SET TASK | Each line below should be retyped exactly, with no pictures.

SUPPLIED INFORMATION |
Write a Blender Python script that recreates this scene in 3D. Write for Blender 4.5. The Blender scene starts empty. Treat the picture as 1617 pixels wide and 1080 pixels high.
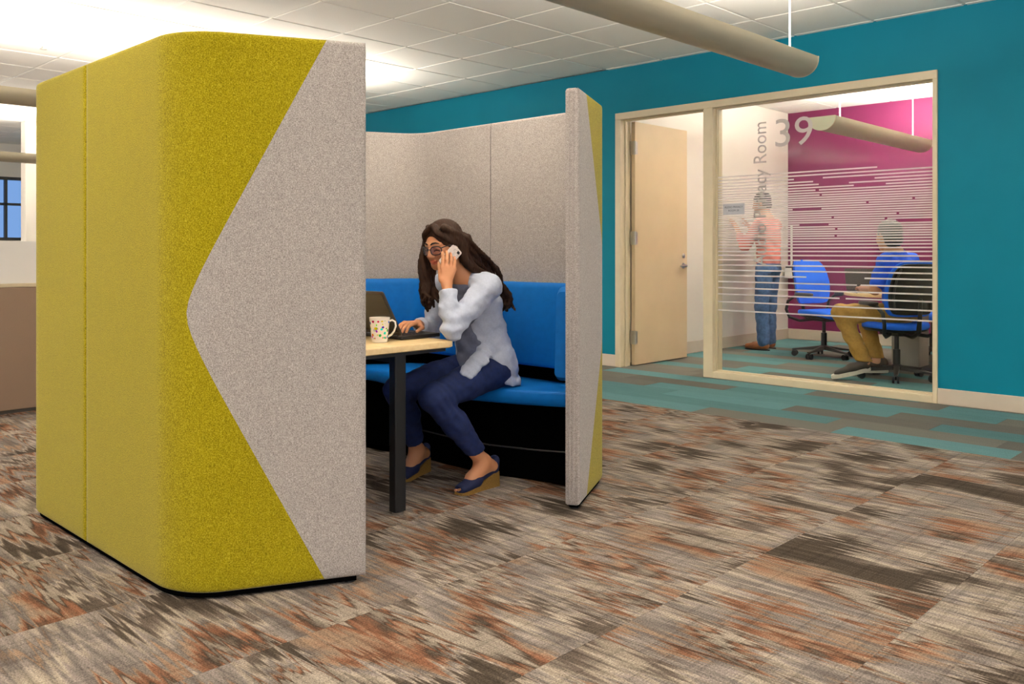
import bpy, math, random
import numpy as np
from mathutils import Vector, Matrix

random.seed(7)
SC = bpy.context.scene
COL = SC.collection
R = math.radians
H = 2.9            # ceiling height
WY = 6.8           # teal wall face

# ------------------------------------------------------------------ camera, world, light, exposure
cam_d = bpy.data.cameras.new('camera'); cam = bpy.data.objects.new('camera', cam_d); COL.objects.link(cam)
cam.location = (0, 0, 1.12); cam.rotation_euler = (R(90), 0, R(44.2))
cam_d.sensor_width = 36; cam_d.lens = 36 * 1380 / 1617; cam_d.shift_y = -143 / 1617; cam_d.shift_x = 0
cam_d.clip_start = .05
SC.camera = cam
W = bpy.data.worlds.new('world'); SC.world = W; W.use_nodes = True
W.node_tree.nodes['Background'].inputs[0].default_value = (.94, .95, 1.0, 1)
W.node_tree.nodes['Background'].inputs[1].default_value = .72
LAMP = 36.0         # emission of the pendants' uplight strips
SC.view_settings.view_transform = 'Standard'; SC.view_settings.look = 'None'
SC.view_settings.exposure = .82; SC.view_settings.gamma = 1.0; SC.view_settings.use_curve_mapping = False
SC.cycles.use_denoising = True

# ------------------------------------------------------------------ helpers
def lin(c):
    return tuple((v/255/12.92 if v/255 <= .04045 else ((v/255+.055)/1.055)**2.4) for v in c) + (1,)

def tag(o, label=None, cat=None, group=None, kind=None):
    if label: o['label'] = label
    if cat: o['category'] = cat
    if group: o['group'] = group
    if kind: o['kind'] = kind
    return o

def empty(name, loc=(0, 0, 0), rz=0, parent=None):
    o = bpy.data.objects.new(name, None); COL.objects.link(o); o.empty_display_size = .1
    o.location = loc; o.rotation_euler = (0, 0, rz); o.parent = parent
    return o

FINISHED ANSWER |
Write a Blender Python script that recreates this scene in 3D. Write for Blender 4.5. The Blender scene starts empty. Treat the picture as 1617 pixels wide and 1080 pixels high.
import bpy, math, random
import numpy as np
from mathutils import Vector, Matrix

random.seed(7)
SC = bpy.context.scene
COL = SC.collection
R = math.radians
H = 2.9            # ceiling height
WY = 6.8           # teal wall face

# ------------------------------------------------------------------ camera, world, light, exposure
cam_d = bpy.data.cameras.new('camera'); cam = bpy.data.objects.new('camera', cam_d); COL.objects.link(cam)
cam.location = (0, 0, 1.12); cam.rotation_euler = (R(90), 0, R(44.2))
cam_d.sensor_width = 36; cam_d.lens = 36 * 1380 / 1617; cam_d.shift_y = -143 / 1617; cam_d.shift_x = 0
cam_d.clip_start = .05
SC.camera = cam
W = bpy.data.worlds.new('world'); SC.world = W; W.use_nodes = True
W.node_tree.nodes['Background'].inputs[0].default_value = (.94, .95, 1.0, 1)
W.node_tree.nodes['Background'].inputs[1].default_value = .72
LAMP = 36.0         # emission of the pendants' uplight strips
SC.view_settings.view_transform = 'Standard'; SC.view_settings.look = 'None'
SC.view_settings.exposure = .82; SC.view_settings.gamma = 1.0; SC.view_settings.use_curve_mapping = False
SC.cycles.use_denoising = True

# ------------------------------------------------------------------ helpers
def lin(c):
    return tuple((v/255/12.92 if v/255 <= .04045 else ((v/255+.055)/1.055)**2.4) for v in c) + (1,)

def tag(o, label=None, cat=None, group=None, kind=None):
    if label: o['label'] = label
    if cat: o['category'] = cat
    if group: o['group'] = group
    if kind: o['kind'] = kind
    return o

def empty(name, loc=(0, 0, 0), rz=0, parent=None):
    o = bpy.data.objects.new(name, None); COL.objects.link(o); o.empty_display_size = .1
    o.location = loc; o.rotation_euler = (0, 0, rz); o.parent = parent
    return o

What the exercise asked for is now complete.